REQUIRED WORK: Reproduce, please, only the lines from the first line below to the line containing "def rgb(r, g, b): return", inclusive.

RECORDS SHOWN:
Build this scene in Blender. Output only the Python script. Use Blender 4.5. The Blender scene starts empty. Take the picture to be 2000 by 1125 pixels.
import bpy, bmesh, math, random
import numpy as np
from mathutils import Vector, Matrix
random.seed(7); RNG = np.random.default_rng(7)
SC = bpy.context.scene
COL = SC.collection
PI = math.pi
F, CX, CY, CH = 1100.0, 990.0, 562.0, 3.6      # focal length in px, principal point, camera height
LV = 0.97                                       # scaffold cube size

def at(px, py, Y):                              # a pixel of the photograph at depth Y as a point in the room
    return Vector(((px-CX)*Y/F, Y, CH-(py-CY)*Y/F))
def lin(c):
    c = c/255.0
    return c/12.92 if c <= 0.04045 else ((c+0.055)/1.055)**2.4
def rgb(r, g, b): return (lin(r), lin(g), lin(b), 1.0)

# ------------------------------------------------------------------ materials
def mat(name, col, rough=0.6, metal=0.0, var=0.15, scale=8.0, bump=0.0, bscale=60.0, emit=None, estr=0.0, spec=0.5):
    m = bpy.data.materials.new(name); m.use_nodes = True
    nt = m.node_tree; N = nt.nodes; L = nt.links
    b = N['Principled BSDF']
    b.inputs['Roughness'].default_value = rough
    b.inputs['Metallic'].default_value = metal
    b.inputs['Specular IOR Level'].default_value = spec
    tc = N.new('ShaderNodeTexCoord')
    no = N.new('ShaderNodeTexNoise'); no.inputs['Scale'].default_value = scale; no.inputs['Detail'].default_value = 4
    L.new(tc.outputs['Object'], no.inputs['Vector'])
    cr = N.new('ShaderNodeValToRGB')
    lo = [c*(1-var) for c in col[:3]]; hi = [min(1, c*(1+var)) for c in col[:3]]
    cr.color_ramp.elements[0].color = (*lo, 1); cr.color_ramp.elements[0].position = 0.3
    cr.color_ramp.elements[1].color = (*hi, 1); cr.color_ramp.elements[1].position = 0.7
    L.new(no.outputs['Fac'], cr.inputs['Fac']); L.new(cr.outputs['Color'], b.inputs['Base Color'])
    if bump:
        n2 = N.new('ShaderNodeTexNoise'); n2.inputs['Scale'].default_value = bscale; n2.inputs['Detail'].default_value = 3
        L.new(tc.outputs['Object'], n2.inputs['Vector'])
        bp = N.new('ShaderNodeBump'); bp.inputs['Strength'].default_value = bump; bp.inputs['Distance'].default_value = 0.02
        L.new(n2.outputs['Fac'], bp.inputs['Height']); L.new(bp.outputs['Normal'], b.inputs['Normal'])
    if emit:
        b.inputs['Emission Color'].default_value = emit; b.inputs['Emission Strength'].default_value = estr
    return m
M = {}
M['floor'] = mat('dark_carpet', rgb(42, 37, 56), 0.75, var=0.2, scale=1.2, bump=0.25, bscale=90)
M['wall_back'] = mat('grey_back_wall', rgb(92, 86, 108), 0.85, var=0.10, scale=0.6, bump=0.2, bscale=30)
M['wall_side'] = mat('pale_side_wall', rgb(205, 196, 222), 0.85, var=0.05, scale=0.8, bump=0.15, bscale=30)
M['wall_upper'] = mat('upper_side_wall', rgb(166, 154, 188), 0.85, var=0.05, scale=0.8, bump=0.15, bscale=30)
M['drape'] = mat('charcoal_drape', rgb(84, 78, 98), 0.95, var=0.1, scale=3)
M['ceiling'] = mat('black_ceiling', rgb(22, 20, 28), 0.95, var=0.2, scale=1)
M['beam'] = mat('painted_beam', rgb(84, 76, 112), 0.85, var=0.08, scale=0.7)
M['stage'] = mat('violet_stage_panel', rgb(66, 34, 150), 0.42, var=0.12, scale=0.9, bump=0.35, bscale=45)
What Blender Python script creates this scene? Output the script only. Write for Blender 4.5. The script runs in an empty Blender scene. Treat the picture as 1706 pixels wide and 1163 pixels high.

RIGHT ANSWER:
Build this scene in Blender. Output only the Python script. Use Blender 4.5. The Blender scene starts empty. Take the picture to be 2000 by 1125 pixels.
import bpy, bmesh, math, random
import numpy as np
from mathutils import Vector, Matrix
random.seed(7); RNG = np.random.default_rng(7)
SC = bpy.context.scene
COL = SC.collection
PI = math.pi
F, CX, CY, CH = 1100.0, 990.0, 562.0, 3.6      # focal length in px, principal point, camera height
LV = 0.97                                       # scaffold cube size

def at(px, py, Y):                              # a pixel of the photograph at depth Y as a point in the room
    return Vector(((px-CX)*Y/F, Y, CH-(py-CY)*Y/F))
def lin(c):
    c = c/255.0
    return c/12.92 if c <= 0.04045 else ((c+0.055)/1.055)**2.4
def rgb(r, g, b): return (lin(r), lin(g), lin(b), 1.0)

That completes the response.